Los corazones se agolpaban contra las cristales de las calles de Sevilla en aquel Domingo de Ramos. Nervios, tensión, ilusiones, esperanzas, sueños, trabajo y miradas al cielo.
Pero valió la pena la espera.
Cientos de niños vestidos con túnicas blancas esperaban la decisión del Hermano Mayor, o incluso, del Altísimo. Cualquier pequeña señal de esperanza proveniente del divino celeste.
Pero mereció la pena.
Mereció la pena sólo por ver el sol aparecer tras la corona de Nuestro Padre Jesús de la Penas en su paso por María Auxiliadora; apenas el señor de San Roque podía darse cuenta de que iniciaba con su procesión la santa semana a la que tantos sevillanos aguardaban.

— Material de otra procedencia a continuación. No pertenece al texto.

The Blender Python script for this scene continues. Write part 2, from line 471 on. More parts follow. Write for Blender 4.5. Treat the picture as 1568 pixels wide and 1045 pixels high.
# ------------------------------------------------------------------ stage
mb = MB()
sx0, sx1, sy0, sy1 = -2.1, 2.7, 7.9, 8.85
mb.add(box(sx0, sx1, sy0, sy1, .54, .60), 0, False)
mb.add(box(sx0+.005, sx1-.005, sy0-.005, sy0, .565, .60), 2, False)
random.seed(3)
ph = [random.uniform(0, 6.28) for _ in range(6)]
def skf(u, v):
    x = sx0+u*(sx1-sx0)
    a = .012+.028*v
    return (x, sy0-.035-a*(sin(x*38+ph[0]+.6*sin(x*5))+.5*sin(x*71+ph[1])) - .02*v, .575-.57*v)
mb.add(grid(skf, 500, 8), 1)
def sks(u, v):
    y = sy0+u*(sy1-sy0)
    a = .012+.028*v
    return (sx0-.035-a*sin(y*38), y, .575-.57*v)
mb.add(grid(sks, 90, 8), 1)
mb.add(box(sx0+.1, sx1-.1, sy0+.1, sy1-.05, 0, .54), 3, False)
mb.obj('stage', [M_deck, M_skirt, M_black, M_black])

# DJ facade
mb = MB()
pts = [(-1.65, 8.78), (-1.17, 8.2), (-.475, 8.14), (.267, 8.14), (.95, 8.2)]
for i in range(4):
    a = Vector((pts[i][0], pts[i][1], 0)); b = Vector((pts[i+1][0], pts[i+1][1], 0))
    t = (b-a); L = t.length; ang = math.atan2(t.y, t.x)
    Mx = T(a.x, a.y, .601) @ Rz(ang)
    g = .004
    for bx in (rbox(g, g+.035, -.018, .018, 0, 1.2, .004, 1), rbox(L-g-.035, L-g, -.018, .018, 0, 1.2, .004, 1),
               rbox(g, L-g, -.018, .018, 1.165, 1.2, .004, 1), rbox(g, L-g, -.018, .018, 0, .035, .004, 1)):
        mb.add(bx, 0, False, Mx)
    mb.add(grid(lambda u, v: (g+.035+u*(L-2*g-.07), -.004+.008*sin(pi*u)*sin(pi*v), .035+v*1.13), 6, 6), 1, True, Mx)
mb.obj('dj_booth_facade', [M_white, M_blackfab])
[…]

Mereció la pena por contemplar, un año más, junto con el Santísimo Cristo de la Estrella, esa ilusión y esa Señora de las Esperanzas que lo sigue, abriéndose paso por entre la multitud que se abalanza sobre la Puerta de Triana.
Mereció la pena por oír esa marcha de macareno nombre, al relincho de corneta cigarrera, en el encuentro de Trajano y Lasso de la Vega; poesía dedicada a la Virgen del Socorro en su milagroso peregrinaje a la Catedral.
Mereció la pena la espera, sólo por ver a Sevilla y su entrega.